## WRITTEN EXERCISE
Repeat the whole listing exactly as written.

________

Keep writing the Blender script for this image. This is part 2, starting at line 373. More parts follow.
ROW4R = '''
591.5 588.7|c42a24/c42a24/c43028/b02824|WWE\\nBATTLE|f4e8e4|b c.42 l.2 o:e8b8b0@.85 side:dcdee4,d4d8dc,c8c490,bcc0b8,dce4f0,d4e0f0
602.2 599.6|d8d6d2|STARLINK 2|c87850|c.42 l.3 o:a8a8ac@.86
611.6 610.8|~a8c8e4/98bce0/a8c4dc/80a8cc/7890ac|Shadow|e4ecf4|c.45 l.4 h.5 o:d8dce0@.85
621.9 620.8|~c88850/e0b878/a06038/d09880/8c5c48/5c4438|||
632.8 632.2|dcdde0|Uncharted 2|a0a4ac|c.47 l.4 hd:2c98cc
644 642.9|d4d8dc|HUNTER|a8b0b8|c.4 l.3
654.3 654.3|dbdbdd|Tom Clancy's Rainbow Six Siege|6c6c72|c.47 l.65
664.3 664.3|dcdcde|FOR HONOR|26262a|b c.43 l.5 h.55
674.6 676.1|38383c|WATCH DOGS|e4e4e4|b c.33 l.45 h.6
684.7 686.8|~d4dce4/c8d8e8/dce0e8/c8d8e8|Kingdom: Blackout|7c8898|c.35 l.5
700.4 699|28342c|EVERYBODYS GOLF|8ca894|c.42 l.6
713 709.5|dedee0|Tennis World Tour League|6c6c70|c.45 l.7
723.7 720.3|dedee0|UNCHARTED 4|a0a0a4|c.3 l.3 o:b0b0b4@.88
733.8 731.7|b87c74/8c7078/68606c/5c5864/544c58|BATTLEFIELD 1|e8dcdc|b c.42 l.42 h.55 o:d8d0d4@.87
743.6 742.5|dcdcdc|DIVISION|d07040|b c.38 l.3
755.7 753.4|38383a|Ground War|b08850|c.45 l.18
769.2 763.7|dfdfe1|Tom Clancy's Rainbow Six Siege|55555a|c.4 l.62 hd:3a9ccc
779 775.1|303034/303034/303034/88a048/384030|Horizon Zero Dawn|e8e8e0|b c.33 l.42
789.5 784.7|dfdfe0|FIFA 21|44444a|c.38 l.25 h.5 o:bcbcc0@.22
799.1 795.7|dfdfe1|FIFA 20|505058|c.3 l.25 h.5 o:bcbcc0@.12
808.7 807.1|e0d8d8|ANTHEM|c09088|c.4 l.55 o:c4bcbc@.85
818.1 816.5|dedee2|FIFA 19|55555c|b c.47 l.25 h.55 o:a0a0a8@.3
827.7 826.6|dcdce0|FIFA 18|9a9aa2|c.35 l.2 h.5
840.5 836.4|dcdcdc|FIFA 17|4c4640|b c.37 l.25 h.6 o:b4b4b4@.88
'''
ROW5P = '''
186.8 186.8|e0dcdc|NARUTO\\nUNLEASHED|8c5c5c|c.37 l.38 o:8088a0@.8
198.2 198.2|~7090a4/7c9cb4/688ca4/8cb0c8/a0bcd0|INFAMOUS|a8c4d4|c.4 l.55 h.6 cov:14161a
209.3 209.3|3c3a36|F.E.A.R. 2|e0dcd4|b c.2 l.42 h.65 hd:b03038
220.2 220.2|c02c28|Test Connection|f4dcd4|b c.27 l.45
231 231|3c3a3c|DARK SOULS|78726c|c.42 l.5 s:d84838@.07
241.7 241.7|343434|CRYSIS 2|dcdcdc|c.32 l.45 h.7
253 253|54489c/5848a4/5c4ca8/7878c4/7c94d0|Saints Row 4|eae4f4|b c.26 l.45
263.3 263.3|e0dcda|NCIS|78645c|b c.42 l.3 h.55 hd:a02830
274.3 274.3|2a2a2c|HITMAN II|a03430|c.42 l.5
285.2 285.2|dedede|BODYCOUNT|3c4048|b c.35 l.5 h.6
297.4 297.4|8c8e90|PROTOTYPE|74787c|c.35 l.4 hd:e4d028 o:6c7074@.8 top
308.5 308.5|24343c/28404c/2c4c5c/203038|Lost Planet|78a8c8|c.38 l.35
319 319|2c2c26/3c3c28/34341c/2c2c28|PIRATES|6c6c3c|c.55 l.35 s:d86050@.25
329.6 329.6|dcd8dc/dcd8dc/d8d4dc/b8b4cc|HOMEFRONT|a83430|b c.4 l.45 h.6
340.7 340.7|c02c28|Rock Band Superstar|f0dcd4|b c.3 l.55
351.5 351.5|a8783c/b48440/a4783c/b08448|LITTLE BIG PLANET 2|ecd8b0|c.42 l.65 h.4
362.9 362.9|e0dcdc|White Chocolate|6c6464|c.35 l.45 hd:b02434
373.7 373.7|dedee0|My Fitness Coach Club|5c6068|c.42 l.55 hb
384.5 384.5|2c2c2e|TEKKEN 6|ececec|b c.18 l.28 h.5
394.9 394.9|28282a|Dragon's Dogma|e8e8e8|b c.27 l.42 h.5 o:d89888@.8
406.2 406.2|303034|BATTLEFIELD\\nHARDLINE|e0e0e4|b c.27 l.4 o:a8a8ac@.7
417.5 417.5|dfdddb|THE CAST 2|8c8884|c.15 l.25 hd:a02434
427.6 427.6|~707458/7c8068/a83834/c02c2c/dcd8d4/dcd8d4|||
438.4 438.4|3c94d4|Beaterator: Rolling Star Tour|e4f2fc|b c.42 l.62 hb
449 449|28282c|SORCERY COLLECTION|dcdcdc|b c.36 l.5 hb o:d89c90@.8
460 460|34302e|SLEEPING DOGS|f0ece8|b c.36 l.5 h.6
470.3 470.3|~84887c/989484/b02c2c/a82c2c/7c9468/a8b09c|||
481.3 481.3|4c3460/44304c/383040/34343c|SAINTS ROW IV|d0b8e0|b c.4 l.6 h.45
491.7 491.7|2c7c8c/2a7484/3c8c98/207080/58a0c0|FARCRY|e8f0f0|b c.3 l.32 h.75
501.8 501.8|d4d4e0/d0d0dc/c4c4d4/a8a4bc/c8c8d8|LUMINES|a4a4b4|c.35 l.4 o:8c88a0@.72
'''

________

## THE SOLUTION
Keep writing the Blender script for this image. This is part 2, starting at line 373. More parts follow.
ROW4R = '''
591.5 588.7|c42a24/c42a24/c43028/b02824|WWE\\nBATTLE|f4e8e4|b c.42 l.2 o:e8b8b0@.85 side:dcdee4,d4d8dc,c8c490,bcc0b8,dce4f0,d4e0f0
602.2 599.6|d8d6d2|STARLINK 2|c87850|c.42 l.3 o:a8a8ac@.86
611.6 610.8|~a8c8e4/98bce0/a8c4dc/80a8cc/7890ac|Shadow|e4ecf4|c.45 l.4 h.5 o:d8dce0@.85
621.9 620.8|~c88850/e0b878/a06038/d09880/8c5c48/5c4438|||
632.8 632.2|dcdde0|Uncharted 2|a0a4ac|c.47 l.4 hd:2c98cc
644 642.9|d4d8dc|HUNTER|a8b0b8|c.4 l.3
654.3 654.3|dbdbdd|Tom Clancy's Rainbow Six Siege|6c6c72|c.47 l.65
664.3 664.3|dcdcde|FOR HONOR|26262a|b c.43 l.5 h.55
674.6 676.1|38383c|WATCH DOGS|e4e4e4|b c.33 l.45 h.6
684.7 686.8|~d4dce4/c8d8e8/dce0e8/c8d8e8|Kingdom: Blackout|7c8898|c.35 l.5
700.4 699|28342c|EVERYBODYS GOLF|8ca894|c.42 l.6
713 709.5|dedee0|Tennis World Tour League|6c6c70|c.45 l.7
723.7 720.3|dedee0|UNCHARTED 4|a0a0a4|c.3 l.3 o:b0b0b4@.88
733.8 731.7|b87c74/8c7078/68606c/5c5864/544c58|BATTLEFIELD 1|e8dcdc|b c.42 l.42 h.55 o:d8d0d4@.87
743.6 742.5|dcdcdc|DIVISION|d07040|b c.38 l.3
755.7 753.4|38383a|Ground War|b08850|c.45 l.18
769.2 763.7|dfdfe1|Tom Clancy's Rainbow Six Siege|55555a|c.4 l.62 hd:3a9ccc
779 775.1|303034/303034/303034/88a048/384030|Horizon Zero Dawn|e8e8e0|b c.33 l.42
789.5 784.7|dfdfe0|FIFA 21|44444a|c.38 l.25 h.5 o:bcbcc0@.22
799.1 795.7|dfdfe1|FIFA 20|505058|c.3 l.25 h.5 o:bcbcc0@.12
808.7 807.1|e0d8d8|ANTHEM|c09088|c.4 l.55 o:c4bcbc@.85
818.1 816.5|dedee2|FIFA 19|55555c|b c.47 l.25 h.55 o:a0a0a8@.3
827.7 826.6|dcdce0|FIFA 18|9a9aa2|c.35 l.2 h.5
840.5 836.4|dcdcdc|FIFA 17|4c4640|b c.37 l.25 h.6 o:b4b4b4@.88
'''
ROW5P = '''
186.8 186.8|e0dcdc|NARUTO\\nUNLEASHED|8c5c5c|c.37 l.38 o:8088a0@.8
198.2 198.2|~7090a4/7c9cb4/688ca4/8cb0c8/a0bcd0|INFAMOUS|a8c4d4|c.4 l.55 h.6 cov:14161a
209.3 209.3|3c3a36|F.E.A.R. 2|e0dcd4|b c.2 l.42 h.65 hd:b03038
220.2 220.2|c02c28|Test Connection|f4dcd4|b c.27 l.45
231 231|3c3a3c|DARK SOULS|78726c|c.42 l.5 s:d84838@.07
241.7 241.7|343434|CRYSIS 2|dcdcdc|c.32 l.45 h.7
253 253|54489c/5848a4/5c4ca8/7878c4/7c94d0|Saints Row 4|eae4f4|b c.26 l.45
263.3 263.3|e0dcda|NCIS|78645c|b c.42 l.3 h.55 hd:a02830
274.3 274.3|2a2a2c|HITMAN II|a03430|c.42 l.5
285.2 285.2|dedede|BODYCOUNT|3c4048|b c.35 l.5 h.6
297.4 297.4|8c8e90|PROTOTYPE|74787c|c.35 l.4 hd:e4d028 o:6c7074@.8 top
308.5 308.5|24343c/28404c/2c4c5c/203038|Lost Planet|78a8c8|c.38 l.35
319 319|2c2c26/3c3c28/34341c/2c2c28|PIRATES|6c6c3c|c.55 l.35 s:d86050@.25
329.6 329.6|dcd8dc/dcd8dc/d8d4dc/b8b4cc|HOMEFRONT|a83430|b c.4 l.45 h.6
340.7 340.7|c02c28|Rock Band Superstar|f0dcd4|b c.3 l.55
351.5 351.5|a8783c/b48440/a4783c/b08448|LITTLE BIG PLANET 2|ecd8b0|c.42 l.65 h.4
362.9 362.9|e0dcdc|White Chocolate|6c6464|c.35 l.45 hd:b02434
373.7 373.7|dedee0|My Fitness Coach Club|5c6068|c.42 l.55 hb
384.5 384.5|2c2c2e|TEKKEN 6|ececec|b c.18 l.28 h.5
394.9 394.9|28282a|Dragon's Dogma|e8e8e8|b c.27 l.42 h.5 o:d89888@.8
406.2 406.2|303034|BATTLEFIELD\\nHARDLINE|e0e0e4|b c.27 l.4 o:a8a8ac@.7
417.5 417.5|dfdddb|THE CAST 2|8c8884|c.15 l.25 hd:a02434
427.6 427.6|~707458/7c8068/a83834/c02c2c/dcd8d4/dcd8d4|||
438.4 438.4|3c94d4|Beaterator: Rolling Star Tour|e4f2fc|b c.42 l.62 hb
449 449|28282c|SORCERY COLLECTION|dcdcdc|b c.36 l.5 hb o:d89c90@.8
460 460|34302e|SLEEPING DOGS|f0ece8|b c.36 l.5 h.6
470.3 470.3|~84887c/989484/b02c2c/a82c2c/7c9468/a8b09c|||
481.3 481.3|4c3460/44304c/383040/34343c|SAINTS ROW IV|d0b8e0|b c.4 l.6 h.45
491.7 491.7|2c7c8c/2a7484/3c8c98/207080/58a0c0|FARCRY|e8f0f0|b c.3 l.32 h.75
501.8 501.8|d4d4e0/d0d0dc/c4c4d4/a8a4bc/c8c8d8|LUMINES|a4a4b4|c.35 l.4 o:8c88a0@.72
'''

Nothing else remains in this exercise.